The whole purpose of this post is to share some pictures of the kids and give you a peek into what the children are like right now. Most of the photos are of Paia. She's starting to move from totally baby into something more transitional. She has a temper, gets her feelings hurt, checks her clothes out in the mirror (something I had never witnessed with the two boys), and jumps when she's caught picking a crumb up off the floor. Notice the picture (where I am conveniently axed) showcasing her thunder thighs.
The boys are really great right now. Leif is into learning shows and endangered animals, and Gus is entirely tazmanian devil -- climbing, biting, throwing and looking for hugs while he's in time out (don't worry, Nana, he gets the hugs).
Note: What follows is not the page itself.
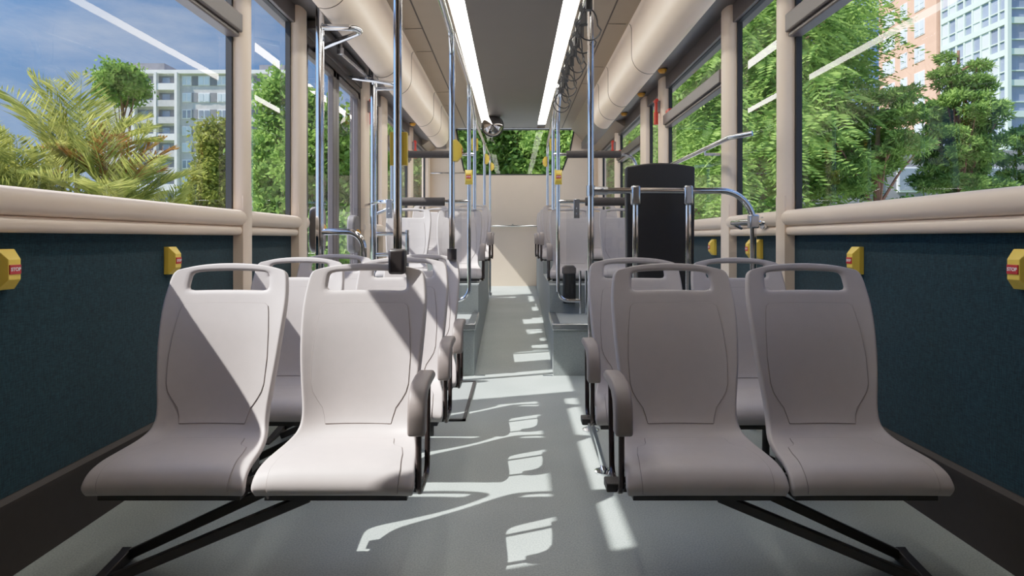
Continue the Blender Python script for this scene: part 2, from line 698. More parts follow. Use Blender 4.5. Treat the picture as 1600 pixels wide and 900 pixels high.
# rear wall with its trapezoid window
rw = MB()
YR = Y1
wtop, wbot = 2.395, 1.735
hole = [(-0.66, wbot), (0.6, wbot), (0.70, 1.80), (0.81, 2.08), (0.87, wtop), (-0.83, wtop), (-0.78, 2.08), (-0.72, 1.80)]
outer = [(-1.31, -0.12), (1.31, -0.12), (1.31, 1.80), (1.31, 2.08), (1.31, 2.43), (-1.31, 2.43), (-1.31, 2.08), (-1.31, 1.80)]
vs = [(x, YR, z) for x, z in hole] + [(x, YR, z) for x, z in outer] + [(x, YR + 0.07, z) for x, z in hole] + [(x, YR + 0.07, z) for x, z in outer]
n = 8
fs = []
for i in range(n):
    j = (i + 1) % n
    fs.append((i, j, n + j, n + i))
    fs.append((2 * n + i, 3 * n + i, 3 * n + j, 2 * n + j))
    fs.append((i, 2 * n + i, 2 * n + j, j))
rw.add(vs, fs)
struct('wall_rear', rw, 'cream_wall', smooth=False)
win_n = 1


def new_window(fr, panes, bar=None, extra=None):
    """window structure: rubber frame with its panes"""
    global win_n
    o = struct('window_%d' % win_n, fr, 'gasket')
    win_n += 1
    for p in panes:
        obj('glass', p, 'glass', o, smooth=False)
    if bar is not None:
        obj('transom_bar', bar, 'bronze', o, bevel=0.006)
    if extra is not None:
        obj('catch', extra, 'hammer_red', o, bevel=0.002)
    return o


fr = MB()
cx, cz = 0.0, 2.07
inn = [((x - cx) * 0.975, (z - cz) * 0.95 + cz) for x, z in hole]
vs = [(x, YR - 0.004, z) for x, z in hole] + [(x, YR - 0.004, z) for x, z in inn] + [(x, YR + 0.03, z) for x, z in inn]
fs = []
for i in range(n):
    j = (i + 1) % n
    fs += [(i, j, n + j, n + i), (n + i, n + j, 2 * n + j, 2 * n + i)]
fr.add(vs, fs)
gp = MB()
gp.add([(x, YR + 0.03, z) for x, z in inn], [tuple(range(n))])
new_window(fr, [gp])
rt = MB()
rt.tube([(-0.84, YR - 0.02, 2.398), (0.9, YR - 0.02, 2.398)], 0.009, 8)
struct('trim_%d' % tn, rt, 'chrome_soft')
tn += 1

# unseen front of the bus, made windowless to cut light on the seats
fw = MB()
fw.box((-1.31, Y0 - 0.06, -0.12), (1.31, Y0, 2.52))
struct('wall_front', fw, 'bronze')


def side_window(s, a, b, hopper, zb=0.945):
    fr = MB()
    g = 0.016
    x0, x1 = 1.236, 1.262
    fr.box((s * x0, a, zb), (s * x1, a + g, ZWT))
    fr.box((s * x0, b - g, zb), (s * x1, b, ZWT))
    fr.box((s * x0, a + g, zb), (s * x1, b - g, zb + 0.012))
    fr.box((s * x0, a + g, ZWT - 0.014), (s * x1, b - g, ZWT))
    bar, ext, panes = None, None, []
    if hopper:
        bar = MB()
        bar.box((s * 1.19, a + 0.004, 1.735), (s * 1.266, b - 0.004, 1.815))
        bar.box((s * 1.205, a + 0.004, 1.715), (s * 1.262, b - 0.004, 1.735))
        ext = MB() if a > 3 else None
        ext and ext.box((s * 1.195, b - 0.16, 1.815), (s * 1.225, b - 0.07, 1.838))
        panes = [(zb + 0.012, 1.735), (1.815, ZWT - 0.014)]
    else:
        panes = [(zb + 0.012, ZWT - 0.014)]
    ps = []
    for z0, z1 in panes:
        p = MB()
        x = s * 1.25
        p.add([(x, a + g, z0), (x, b - g, z0), (x, b - g, z1), (x, a + g, z1)], [(0, 1, 2, 3)])
        ps.append(p)
    new_window(fr, ps, bar, ext)


for s in (-1, 1):
    bw = MB()
    bw.box((s * 1.235, Y0, 0.9), (s * 1.31, 1.0, 2.05))  # out-of-view blank panel instead of windows, added to block light up front
    struct('trim_%d' % tn, bw, 'cream')
    tn += 1
    side_window(s, 1.1, 2.66, True)
    side_window(s, 2.76, 3.35, False)
    if s > 0:
        side_window(s, 3.5, 4.83, True)
    side_window(s, 5.03, 5.5, False)
    side_window(s, 5.74, 7.02, True)
    side_window(s, 7.18, 8.42, False)
    # closing strip of wall above the sill where the lintel meets the roof is the header itself

# ------------------------------------------------------------------ rear side door (left)
dr = MB()
dr.box((-1.31, DY0, 1.97), (-1.225, DY1, 2.06))
dr.box((-1.31, DY0, 0.0), (-1.225, DY0 + 0.02, 2.0))
dr.box((-1.31, DY1 - 0.02, 0.0), (-1.225, DY1, 2.0))
door = struct('door_1', dr, 'bronze', bevel=0.004)
for (a, b) in ((DY0 + 0.02, 4.17), (4.17, DY1 - 0.02)):
    lf = MB()
    g = 0.07
    for z0, z1 in ((0.02, 0.16), (1.93, 1.99)):
        lf.box((-1.265, a, z0), (-1.225, b, z1))
    lf.box((-1.265, a, 0.02), (-1.225, a + g, 1.99))
    lf.box((-1.265, b - g, 0.02), (-1.225, b, 1.99))
    L = obj('leaf_frame', lf, 'bronze', door, bevel=0.006)
    gp = MB()
    gp.add([(-1.25, a + g, 0.16), (-1.25, b - g, 0.16), (-1.25, b - g, 1.93), (-1.25, a + g, 1.93)], [(0, 1, 2, 3)])
    obj('glass', gp, 'glass', L, smooth=False)
    pad = MB()
    yc, zc = (3.68, 0.885) if a < 4 else (4.50, 0.865)
    prof = []
    for k in range(24):
        t = 2 * math.pi * k / 24
        prof.append((yc + 0.085 * math.copysign(abs(math.cos(t)) ** 0.55, math.cos(t)), zc + 0.14 * math.copysign(abs(math.sin(t)) ** 0.6, math.sin(t))))
    pad.prism(prof, 'x', -1.225, -1.165)
    P = obj('push_pad', pad, 'pad_grey', L, bevel=0.015, segs=3)
    bt = MB()
    bt.lathe([(0.0, 0.022), (0.02, 0.02), (0.034, 0.01), (0.038, -0.004)], (-1.165, yc, zc), 18, 'x')
    obj('push_button', bt, 'yellow_amber', P)
# door gear in the cove above the door
t = thing('door_gear', 'dark door opener linkage with chrome joints above the side door', 'door opener', (-1.12, 4.1, 2.06))
g = MB()
g.bar((-0.06, -0.55, 0.03), (-0.06, 0.6, 0.03), 0.08, 0.05)
obj('housing', g, 'cove_grey', t, bevel=0.006)
g = MB()
g.tube([(0.0, -0.2, -0.03), (0.04, 0.45, -0.03)], 0.012, 10)
obj('linkage_rod', g, 'chrome_soft', t)
for q in (-0.2, 0.45):
    g = MB()
    g.lathe([(0.0, -0.045), (0.022, -0.042), (0.022, 0.0), (0.014, 0.004), (0.014, 0.06)], (0.0 if q < 0 else 0.04, q, 0.0), 14)
    obj('joint', g, 'chrome_soft', t)


# ------------------------------------------------------------------ seats
def catmull(P, n):
    P = [np.array(p, float) for p in P]
    out = []
    for i in range(len(P) - 1):
        p0 = P[i - 1] if i else 2 * P[0] - P[1]
        p1, p2 = P[i], P[i + 1]
        p3 = P[i + 2] if i + 2 < len(P) else 2 * P[-1] - P[-2]
        for k in range(n):
            t = k / n
            out.append(0.5 * ((2 * p1) + (-p0 + p2) * t + (2 * p0 - 5 * p1 + 4 * p2 - p3) * t ** 2 + (-p0 + 3 * p1 - 3 * p2 + p3) * t ** 3))
    out.append(P[-1])
    return out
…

If the two boys have to choose a t.v. show together, it will take a good 5 minutes of bickering. Gus hates to agree on anything, and Leif's tastes are too high brow for Gussy's shows.
Tonight during family home evening, I had a flashback to Palmer family nights. Gus jumped off the couch, barely missing Paia. Paia sat crying and clawing at my clothes while I tried to give a 5-minute lesson, snubbing her daddy's attempts to comfort her. There was some bickering here and there. The questions we asked like, "What can we do to take care of our bodies," elicited responses from Leif like "read the scriptures" and "do the right thing" from Gus. Hmm. Are they getting it? At the end of the lesson there was a maze that the boys had to navigate by choosing the paths that represented righteous choices. Each step of the way, it reinforced why they needed to choose the way they went. When they had reached the successful end, Gus said, "Now can we try doing it again only going the other way?" A little "do as I'm doing" distracted this idea. As I jumped "high or low" and "fast or slow" I thought about our FHEs during my childhood -- some of them wonderful, and some that ended with half of us crying and in big trouble.
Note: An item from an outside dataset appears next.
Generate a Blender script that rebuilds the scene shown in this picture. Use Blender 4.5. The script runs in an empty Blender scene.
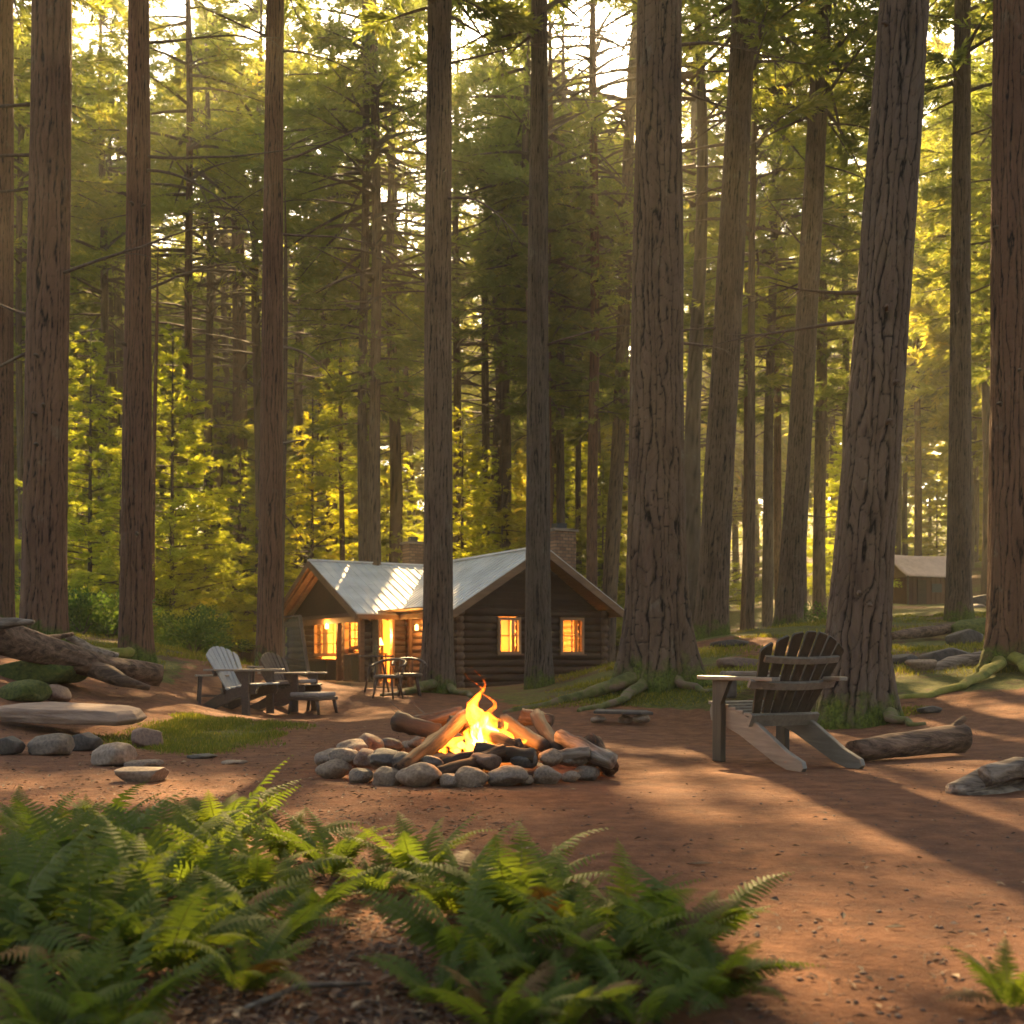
import bpy, math, random
import numpy as np
from mathutils import Vector, Matrix

R = math.radians
random.seed(7)
rng = np.random.default_rng(11)
scn = bpy.context.scene
COL = scn.collection

# ------------------------------------------------------------------ camera, sky, sun, exposure
F_PX, CAM_H, HOR = 1100.0, 0.78, 657.0
cam_d = bpy.data.cameras.new('camera')
cam_d.sensor_width = 36.0
cam_d.lens = 36.0 * F_PX / 1024.0
cam_d.shift_y = (HOR - 512.0) / 1024.0
cam_d.clip_start = 0.05
cam_d.clip_end = 2000.0
cam_d.dof.use_dof = True
cam_d.dof.focus_distance = 8.0
cam_d.dof.aperture_fstop = 3.6
cam = bpy.data.objects.new('camera', cam_d)
cam.location = (0, 0, CAM_H)
cam.rotation_euler = (R(90), 0, 0)
COL.objects.link(cam)
scn.camera = cam

SUN_AZ, SUN_EL = R(0.3), R(34.5)          # azimuth from +Y towards +X
SUN = np.array([math.sin(SUN_AZ) * math.cos(SUN_EL), math.cos(SUN_AZ) * math.cos(SUN_EL), math.sin(SUN_EL)])
world = bpy.data.worlds.new("World")
scn.world = world
world.use_nodes = True
wn = world.node_tree
sky = wn.nodes.new('ShaderNodeTexSky')
sky.sky_type = 'NISHITA'
sky.sun_disc = False
sky.sun_elevation = SUN_EL
sky.sun_rotation = SUN_AZ
sky.dust_density = 4.0
sky.ozone_density = 0.6
sky.air_density = 1.0
wn.links.new(sky.outputs[0], wn.nodes['Background'].inputs[0])
wn.nodes['Background'].inputs[1].default_value = 0.08
sun_d = bpy.data.lights.new('sun', 'SUN')
sun_d.energy = 5.0
sun_d.angle = R(0.5)
sun_d.color = (1.0, 0.68, 0.35)
sun = bpy.data.objects.new('sun', sun_d)
sun.rotation_euler = Vector(SUN.tolist()).to_track_quat('Z', 'Y').to_euler()
sun.location = (0, 60, 60)
COL.objects.link(sun)
vs = scn.view_settings
vs.view_transform = 'Standard'
vs.look = 'None'
vs.gamma = 1.0
vs.exposure = 2.5
vs.use_white_balance = True
vs.white_balance_temperature = 7100
vs.white_balance_tint = 6
scn.cycles.max_bounces = 10
scn.cycles.transparent_max_bounces = 12
scn.cycles.volume_bounces = 1
scn.cycles.sample_clamp_indirect = 6.0

# ------------------------------------------------------------------ noise helpers
def _hash(a, b, c, seed):
    n = (a * 374761393 + b * 668265263 + c * 2147483647 + seed * 974634777) & 0xFFFFFFFF
    n = ((n ^ (n >> 13)) * 1274126177) & 0xFFFFFFFF
    n = (n ^ (n >> 16)) & 0xFFFFFFFF
    return n.astype(np.float64) / 4294967295.0

def noise3(x, y, z, seed=0):
    x, y, z = np.broadcast_arrays(np.asarray(x, float), np.asarray(y, float), np.asarray(z, float))
    xi, yi, zi = np.floor(x).astype(np.int64), np.floor(y).astype(np.int64), np.floor(z).astype(np.int64)
    fx, fy, fz = x - xi, y - yi, z - zi
    fx, fy, fz = fx * fx * (3 - 2 * fx), fy * fy * (3 - 2 * fy), fz * fz * (3 - 2 * fz)
    out = 0
    for dx in (0, 1):
        for dy in (0, 1):
            for dz in (0, 1):
                w = (fx if dx else 1 - fx) * (fy if dy else 1 - fy) * (fz if dz else 1 - fz)
                out = out + w * _hash(xi + dx, yi + dy, zi + dz, seed)
    return out * 2 - 1

def fbm(x, y, z=0.0, seed=0, octv=3):
    o, a, f, s = 0, 1.0, 1.0, 0.0
    for k in range(octv):
        o = o + a * noise3(np.asarray(x) * f, np.asarray(y) * f, np.asarray(z) * f, seed + k)
        s += a
        a *= 0.5
        f *= 2.03
    return o / s

# ------------------------------------------------------------------ terrain
CP = [  # (pixel x, pixel y, distance) of ground seen in the photograph
    (500, 1010, 2.4), (100, 1000, 2.5), (950, 1000, 2.5), (-300, 1000, 2.5), (1400, 1000, 2.5),
    (500, 900, 3.53), (250, 850, 4.45), (800, 850, 4.45), (500, 788, 6.56), (640, 790, 6.46), (1000, 790, 6.46), (-100, 830, 4.9),
    (797, 772, 7.47), (300, 760, 8.35), (500, 731, 11.6), (620, 728, 12.1), (700, 715, 13.5), (240, 712, 15.6), (330, 710, 16.2),
    (350, 696, 22.0), (437, 694, 20.0), (410, 690, 25), (538, 688, 21), (330, 691, 31), (370, 692, 29.5), (460, 689, 28), (600, 688, 29.5), (560, 684, 36), (290, 680, 37), (430, 680, 36),
    (0, 735, 9.5), (60, 728, 10.5), (160, 765, 7.9), (180, 715, 12.3), (100, 705, 12.2), (0, 695, 11.5), (-60, 670, 12.0), (-160, 660, 12.0),
    (60, 685, 13.3), (150, 694, 14.0), (42, 645, 16.0), (133, 663, 17.5), (268, 668, 19.5), (200, 655, 26), (-40, 625, 21), (220, 642, 34), (100, 640, 34),
    (655, 684, 15.2), (600, 690, 15.6), (570, 697, 16), (540, 705, 15.0), (700, 682, 15.5), (640, 660, 21), (712, 640, 24.0), (790, 628, 28), (745, 658, 19), (760, 690, 14.0),
    (862, 722, 12.0), (930, 708, 12.3), (1010, 690, 12.8), (1010, 668, 14.5), (940, 690, 13.4), (1100, 668, 14), (1200, 690, 12), (1000, 740, 9.6),
    (930, 660, 17), (880, 640, 22), (958, 622, 26), (1000, 610, 31), (920, 606, 60), (860, 614, 45), (800, 600, 55), (700, 612, 60), (620, 625, 60),
    (990, 570, 72), (1100, 560, 72), (300, 628, 60), (100, 615, 60), (-100, 610, 60), (500, 620, 70),
    (0, 580, 140), (300, 590, 140), (600, 590, 140), (900, 565, 140), (1200, 540, 140), (0, 520, 250), (500, 525, 250), (1024, 500, 250),
]
cx = np.array([(p[0] - 512) / F_PX * p[2] for p in CP])
cy = np.array([float(p[2]) for p in CP])
cz = np.array([CAM_H - (p[1] - HOR) / F_PX * p[2] for p in CP])
for ex in ((0, -3, 0), (-6, -3, 0), (6, -3, 0), (0, 0.5, 0), (3, 1, 0), (-3, 1, 0)):
    cx, cy, cz = np.append(cx, ex[0]), np.append(cy, ex[1]), np.append(cz, ex[2])

def warp(x, y):
    yy = np.clip(y, -5, 255) + 9.0
    return np.clip(x / yy, -1.0, 1.0) * 3.2, np.log(yy) * 2.4
qx, qy = warp(cx, cy)
def tps(r2):
    return np.where(r2 > 1e-12, r2 * np.log(np.maximum(r2, 1e-12)), 0)
n_ = len(cx)
Kd = tps((qx[:, None] - qx[None]) ** 2 + (qy[:, None] - qy[None]) ** 2) + np.eye(n_) * 0.004
Pm = np.stack([np.ones(n_), qx, qy], 1)
Am = np.block([[Kd, Pm], [Pm.T, np.zeros((3, 3))]])
sol = np.linalg.solve(Am, np.concatenate([cz / (cy + 9), np.zeros(3)]))

def ground_np(x, y):
    x, y = np.asarray(x, float), np.asarray(y, float)
    a, b = warp(x, y)
    out = sol[-3] + sol[-2] * a + sol[-1] * b
    for k in range(n_):
        out = out + sol[k] * tps((a - qx[k]) ** 2 + (b - qy[k]) ** 2)
    z = out * (np.clip(y, -5, 255) + 9)
    z = z + 0.012 * fbm(x * 2.2, y * 2.2, 0, 3, 3) * np.clip((y + 2) / 6, 0, 1)
    far = np.clip((y - 13) / 12, 0, 1)
    mk = np.clip((1.2 - np.hypot((x + 2.6) / 6.8, (y - 33) / 5.6)) * 4, 0, 1)
    z = z * (1 - mk) + np.minimum(z, -.10) * mk
    cab = np.clip(1.6 - np.hypot((x + 2) / 7.5, (y - 32) / 8.0), 0, 1)
    z = z + 0.16 * fbm(x * 0.45, y * 0.45, 0, 9, 3) * far * (1 - cab)
    return z

def ground(x, y):
    return float(ground_np(np.array([x]), np.array([y]))[0])

def hit(px, py):
    ys = np.concatenate([np.arange(1.6, 20, 0.04), np.arange(20, 140, 0.2)])
    xs = (px - 512) / F_PX * ys
    zs = ground_np(xs, ys)
    pr = HOR - (zs - CAM_H) * F_PX / ys
    i = int(np.argmax(pr <= py)) if (pr <= py).any() else int(np.argmin(abs(pr - py)))
    return Vector((xs[i], ys[i], zs[i]))

def at(px, d):
    x = (px - 512) / F_PX * d
    return Vector((x, d, ground(x, d)))

def P(px, py, d):
    return Vector(((px - 512) / F_PX * d, d, CAM_H - (py - HOR) / F_PX * d))

# ------------------------------------------------------------------ mesh helpers
def npmesh(name, V, faces, mats, fmat=None, attrs=None, smooth=False):
    """V (n,3); faces: list of index arrays (m,k)."""
    me = bpy.data.meshes.new(name)
    V = np.asarray(V, np.float32)
    me.vertices.add(len(V))
    me.vertices.foreach_set('co', V.ravel())
    loops = np.concatenate([f.ravel() for f in faces]).astype(np.int32)
    sizes = np.concatenate([np.full(len(f), f.shape[1]) for f in faces])
    starts = np.concatenate([[0], np.cumsum(sizes)[:-1]]).astype(np.int32)
    me.loops.add(len(loops))
    me.loops.foreach_set('vertex_index', loops)
    me.polygons.add(len(sizes))
    me.polygons.foreach_set('loop_start', starts)
    if fmat is not None:
        me.polygons.foreach_set('material_index', np.asarray(fmat, np.int32))
    me.polygons.foreach_set('use_smooth', np.full(len(sizes), smooth, bool))
    for m in mats:
        me.materials.append(m)
    for k, (dom, val) in (attrs or {}).items():
        a = me.attributes.new(k, 'FLOAT', dom)
        a.data.foreach_set('value', np.asarray(val, np.float32))
    me.update(calc_edges=True)
    return me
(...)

I'm grateful that our parents perservered in doing this, especially since I remember being quite a bit more obnoxious during these experiences than my own kids currently are...I know, just wait. Regardless, those memories are a source of comfort to me now and I know they bonded us and helped us gain testimonies of important principles. Even during challenging times with my children, I sometimes feel a little giddy, remembering similiar difficult Palmer children times and realizing that I have a real live family of my own that could turn out as wonderfully as the one I grew up in.
3 comments:
Yep, just keep going, guapa. It'll totally pay off. I love you.
Life is interesting, huh? God certainly knows what we need--families and what to keep them healthy. Keep up the good work, Liv. Prayed for you this morning. Love, Mom
those three are great. i remember morning scripture study and thinking that if i laid the scriptures across my face dad wouldn't know i was sleeping.